Reality: Montana screens visitors and the process takes time. Your person has to request that you be added, and you must complete the visitor application and pass a criminal background check before you are approved, a process that commonly takes around 45 to 90 days. You can generally be on only one inmate's list at a time unless you are immediate family of more than one. A felony record can disqualify a visitor. Each adult submits a separate form, minors go on a guardian's form, and there are dress code and search rules, including clearing a metal detector. So apply early, expect a wait of a month or more, and confirm approval before planning any trip.
Myth: Visiting and sending money are two separate processes.
Reality: In Montana, they run through the same approval and often the same form. Montana uses a combined visitation application and approval to send funds, so being approved as a visitor is also what authorizes you to put money on your person's account. Only certain people can send funds, generally immediate family members, the attorney, and one approved non family member, and deposits go through the official online trust account system or by cashier's check or postal money order, never a personal check. There is also a cap on how much you can deposit per transaction. So understand that the visitor approval and the money privilege are linked, and use only the official deposit methods.
Myth: He will get the actual letters and photos I mail him.
Reality: In Montana, generally not the originals, because mail goes through a scanning service. Montana routes incoming personal mail through a third party processor, where your letter or photo is scanned and the digital version is delivered to your person rather than the original paper. The mail is sent to an out of state processing address, not directly to the prison. Books and publications are handled differently and generally must come directly from the publisher or an approved vendor. So before you mail anything, use the correct processing address, follow the format rules, and understand that what reaches your person is a scan of what you sent, while keepsakes and originals will not be delivered.
Myth: Phone calls are going to cost us a fortune.
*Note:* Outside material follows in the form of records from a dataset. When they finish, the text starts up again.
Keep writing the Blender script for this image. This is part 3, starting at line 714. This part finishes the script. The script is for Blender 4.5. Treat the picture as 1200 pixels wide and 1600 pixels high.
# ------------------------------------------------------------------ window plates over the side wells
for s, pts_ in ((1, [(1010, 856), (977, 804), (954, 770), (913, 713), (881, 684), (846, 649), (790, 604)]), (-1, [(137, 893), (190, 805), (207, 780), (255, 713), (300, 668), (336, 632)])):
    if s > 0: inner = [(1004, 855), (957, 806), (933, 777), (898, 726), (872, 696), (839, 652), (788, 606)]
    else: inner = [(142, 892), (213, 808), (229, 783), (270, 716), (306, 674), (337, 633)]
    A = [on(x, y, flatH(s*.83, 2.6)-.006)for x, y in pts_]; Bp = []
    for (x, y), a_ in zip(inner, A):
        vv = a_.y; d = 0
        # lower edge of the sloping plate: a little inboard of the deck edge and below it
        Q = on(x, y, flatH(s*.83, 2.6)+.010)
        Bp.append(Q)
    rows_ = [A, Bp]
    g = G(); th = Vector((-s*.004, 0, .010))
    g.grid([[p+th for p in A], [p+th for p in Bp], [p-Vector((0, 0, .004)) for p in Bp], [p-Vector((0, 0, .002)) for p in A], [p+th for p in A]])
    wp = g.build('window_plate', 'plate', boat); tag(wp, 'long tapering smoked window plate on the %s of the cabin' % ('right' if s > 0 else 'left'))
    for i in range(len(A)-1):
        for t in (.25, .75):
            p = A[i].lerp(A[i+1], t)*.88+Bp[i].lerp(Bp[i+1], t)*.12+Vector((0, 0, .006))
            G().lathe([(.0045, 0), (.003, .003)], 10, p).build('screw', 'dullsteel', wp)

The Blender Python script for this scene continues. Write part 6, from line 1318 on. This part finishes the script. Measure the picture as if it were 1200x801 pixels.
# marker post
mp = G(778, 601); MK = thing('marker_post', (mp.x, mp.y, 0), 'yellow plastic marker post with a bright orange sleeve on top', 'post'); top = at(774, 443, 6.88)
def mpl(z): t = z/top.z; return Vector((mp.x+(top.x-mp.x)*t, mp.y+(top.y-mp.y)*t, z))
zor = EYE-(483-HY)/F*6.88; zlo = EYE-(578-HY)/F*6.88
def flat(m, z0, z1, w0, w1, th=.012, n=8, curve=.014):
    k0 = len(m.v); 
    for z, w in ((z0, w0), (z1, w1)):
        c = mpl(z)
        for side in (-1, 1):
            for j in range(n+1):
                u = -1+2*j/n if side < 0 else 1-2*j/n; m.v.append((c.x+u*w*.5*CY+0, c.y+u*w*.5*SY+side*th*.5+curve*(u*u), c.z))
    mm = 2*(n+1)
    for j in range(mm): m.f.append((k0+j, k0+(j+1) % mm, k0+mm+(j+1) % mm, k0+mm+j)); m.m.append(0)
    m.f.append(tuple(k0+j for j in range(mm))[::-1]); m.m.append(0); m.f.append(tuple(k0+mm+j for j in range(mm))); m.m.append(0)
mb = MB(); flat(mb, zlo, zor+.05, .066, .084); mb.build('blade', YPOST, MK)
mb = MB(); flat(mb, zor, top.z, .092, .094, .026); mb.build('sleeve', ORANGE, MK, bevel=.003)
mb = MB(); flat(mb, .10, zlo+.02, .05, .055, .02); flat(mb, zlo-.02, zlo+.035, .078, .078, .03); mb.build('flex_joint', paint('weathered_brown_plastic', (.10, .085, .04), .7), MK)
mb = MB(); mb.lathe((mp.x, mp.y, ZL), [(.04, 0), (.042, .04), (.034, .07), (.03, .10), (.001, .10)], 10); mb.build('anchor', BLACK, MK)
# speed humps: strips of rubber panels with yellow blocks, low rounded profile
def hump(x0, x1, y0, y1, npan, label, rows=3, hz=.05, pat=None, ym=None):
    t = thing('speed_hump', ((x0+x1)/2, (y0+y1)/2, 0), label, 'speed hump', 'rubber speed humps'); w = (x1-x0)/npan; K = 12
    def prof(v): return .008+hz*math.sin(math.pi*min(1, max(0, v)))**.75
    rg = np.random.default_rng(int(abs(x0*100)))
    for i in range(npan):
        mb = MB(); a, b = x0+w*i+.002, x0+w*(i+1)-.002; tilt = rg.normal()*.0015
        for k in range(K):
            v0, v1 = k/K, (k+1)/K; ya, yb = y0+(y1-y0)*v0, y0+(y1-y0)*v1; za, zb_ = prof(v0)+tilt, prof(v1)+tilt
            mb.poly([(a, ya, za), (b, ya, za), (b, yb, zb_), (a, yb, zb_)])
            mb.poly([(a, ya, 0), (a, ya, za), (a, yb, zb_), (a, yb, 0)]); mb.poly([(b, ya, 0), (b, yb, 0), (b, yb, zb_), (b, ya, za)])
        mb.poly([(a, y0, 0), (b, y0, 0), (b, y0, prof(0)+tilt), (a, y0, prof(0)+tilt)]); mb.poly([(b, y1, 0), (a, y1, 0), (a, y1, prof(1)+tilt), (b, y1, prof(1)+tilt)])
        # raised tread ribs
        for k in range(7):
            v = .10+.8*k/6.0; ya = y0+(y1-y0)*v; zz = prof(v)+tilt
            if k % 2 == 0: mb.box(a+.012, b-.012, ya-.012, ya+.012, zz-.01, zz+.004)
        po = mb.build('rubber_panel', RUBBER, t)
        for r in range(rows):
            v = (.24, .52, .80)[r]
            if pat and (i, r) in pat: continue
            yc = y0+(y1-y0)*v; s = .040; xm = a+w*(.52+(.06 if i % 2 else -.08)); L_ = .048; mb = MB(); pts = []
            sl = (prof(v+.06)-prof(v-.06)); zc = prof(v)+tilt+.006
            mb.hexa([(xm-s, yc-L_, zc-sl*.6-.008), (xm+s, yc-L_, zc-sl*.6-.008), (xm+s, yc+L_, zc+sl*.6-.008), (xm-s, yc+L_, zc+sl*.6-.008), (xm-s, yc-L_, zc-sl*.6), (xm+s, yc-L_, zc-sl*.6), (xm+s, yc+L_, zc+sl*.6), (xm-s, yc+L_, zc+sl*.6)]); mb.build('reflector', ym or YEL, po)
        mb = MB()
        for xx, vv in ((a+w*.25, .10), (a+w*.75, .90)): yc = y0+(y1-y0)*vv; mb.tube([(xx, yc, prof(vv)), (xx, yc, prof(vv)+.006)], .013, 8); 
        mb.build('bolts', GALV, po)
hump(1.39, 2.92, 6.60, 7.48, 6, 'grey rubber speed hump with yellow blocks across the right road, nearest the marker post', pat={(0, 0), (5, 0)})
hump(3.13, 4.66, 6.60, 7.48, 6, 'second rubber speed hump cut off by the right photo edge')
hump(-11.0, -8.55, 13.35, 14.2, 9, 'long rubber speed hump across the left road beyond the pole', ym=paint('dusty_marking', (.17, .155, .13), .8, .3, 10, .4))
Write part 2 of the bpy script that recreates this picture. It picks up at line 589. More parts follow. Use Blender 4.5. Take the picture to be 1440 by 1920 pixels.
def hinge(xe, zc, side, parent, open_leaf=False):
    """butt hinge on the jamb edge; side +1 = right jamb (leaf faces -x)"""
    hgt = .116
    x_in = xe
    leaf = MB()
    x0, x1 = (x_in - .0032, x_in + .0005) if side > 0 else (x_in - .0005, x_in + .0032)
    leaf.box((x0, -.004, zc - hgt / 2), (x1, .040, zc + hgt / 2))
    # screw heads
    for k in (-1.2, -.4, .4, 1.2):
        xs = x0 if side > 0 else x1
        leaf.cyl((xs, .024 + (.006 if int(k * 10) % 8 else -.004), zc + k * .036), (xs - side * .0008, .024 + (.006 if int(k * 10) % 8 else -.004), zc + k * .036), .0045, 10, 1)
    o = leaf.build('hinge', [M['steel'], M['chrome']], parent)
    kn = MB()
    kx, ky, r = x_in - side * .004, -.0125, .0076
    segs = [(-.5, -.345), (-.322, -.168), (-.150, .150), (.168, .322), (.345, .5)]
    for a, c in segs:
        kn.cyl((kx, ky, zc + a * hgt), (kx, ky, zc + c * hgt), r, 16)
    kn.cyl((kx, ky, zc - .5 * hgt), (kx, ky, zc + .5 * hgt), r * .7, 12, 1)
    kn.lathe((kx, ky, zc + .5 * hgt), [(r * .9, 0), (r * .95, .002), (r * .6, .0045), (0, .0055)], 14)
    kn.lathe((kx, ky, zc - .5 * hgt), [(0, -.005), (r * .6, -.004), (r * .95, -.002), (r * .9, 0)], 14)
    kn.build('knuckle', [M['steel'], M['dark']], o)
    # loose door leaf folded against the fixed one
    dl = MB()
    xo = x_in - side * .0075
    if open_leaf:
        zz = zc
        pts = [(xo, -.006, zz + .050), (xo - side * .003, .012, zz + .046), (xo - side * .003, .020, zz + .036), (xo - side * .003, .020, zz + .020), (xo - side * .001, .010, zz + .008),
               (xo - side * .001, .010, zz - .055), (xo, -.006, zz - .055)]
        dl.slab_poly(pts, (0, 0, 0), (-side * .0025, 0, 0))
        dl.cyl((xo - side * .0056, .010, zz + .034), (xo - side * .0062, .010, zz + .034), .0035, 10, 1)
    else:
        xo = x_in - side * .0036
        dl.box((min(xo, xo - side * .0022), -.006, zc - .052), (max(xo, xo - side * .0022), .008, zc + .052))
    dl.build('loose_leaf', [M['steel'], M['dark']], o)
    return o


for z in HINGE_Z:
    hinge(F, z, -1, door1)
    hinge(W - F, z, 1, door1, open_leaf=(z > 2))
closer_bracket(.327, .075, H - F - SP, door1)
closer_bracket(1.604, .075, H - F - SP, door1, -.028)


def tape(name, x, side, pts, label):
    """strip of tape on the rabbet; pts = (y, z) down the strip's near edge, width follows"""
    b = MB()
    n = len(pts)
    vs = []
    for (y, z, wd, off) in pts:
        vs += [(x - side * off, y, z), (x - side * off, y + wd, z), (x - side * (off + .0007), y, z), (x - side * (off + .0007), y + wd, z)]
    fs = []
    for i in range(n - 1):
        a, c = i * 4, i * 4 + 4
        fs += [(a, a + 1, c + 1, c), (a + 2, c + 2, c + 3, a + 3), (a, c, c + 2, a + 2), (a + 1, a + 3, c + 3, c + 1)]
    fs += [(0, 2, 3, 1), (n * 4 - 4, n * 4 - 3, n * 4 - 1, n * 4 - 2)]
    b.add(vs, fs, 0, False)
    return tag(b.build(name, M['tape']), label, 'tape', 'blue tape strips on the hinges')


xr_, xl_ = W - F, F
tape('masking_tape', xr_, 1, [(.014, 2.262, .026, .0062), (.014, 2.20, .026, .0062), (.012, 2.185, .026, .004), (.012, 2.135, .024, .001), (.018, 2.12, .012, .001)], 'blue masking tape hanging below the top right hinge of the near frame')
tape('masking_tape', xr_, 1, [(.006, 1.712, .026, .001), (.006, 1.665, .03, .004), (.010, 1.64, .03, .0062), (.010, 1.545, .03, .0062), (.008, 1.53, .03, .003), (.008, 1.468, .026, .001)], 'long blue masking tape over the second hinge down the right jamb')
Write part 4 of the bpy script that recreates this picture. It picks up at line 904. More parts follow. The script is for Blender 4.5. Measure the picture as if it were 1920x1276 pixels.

Reality: Montana actually offers some free communication through tablets. People in Montana facilities are issued tablets, and through the system your person generally gets one free phone call per week, with additional calls at a modest per minute rate, and one free video visit of about ten minutes per week, with additional video time at a higher per minute rate. Communication is set up when your person sends an invitation and you create an account with the vendor. So while it is not unlimited and longer calls do cost money, the weekly free call and free video visit mean staying in touch in Montana does not have to start with a big bill. Set up the account when your person sends the invitation.
The bottom line
Montana runs on indeterminate sentencing with an active, independent parole board, and parole eligibility generally starts at one quarter of the sentence, or 30 years for a life sentence. The good time rules depend on the offense date, parole is discretionary and often conditioned on completing programs first, and a granted parole can even be rescinded if the plan changes. Release leads to supervision until discharge. On the practical side, one combined form handles both visiting and money, only certain people can send funds, mail is scanned through an outside service, and tablets provide a free weekly call and video visit. The smartest moves for a family are to confirm the eligibility date and the offense date rules, to support the programming the board wants completed, to submit the combined visit and funds application early, and to set up the tablet communication account. This is general information, not legal advice. For a specific sentence, good time, or parole question, the department, the Board of Pardons and Parole, or an attorney is the right authority.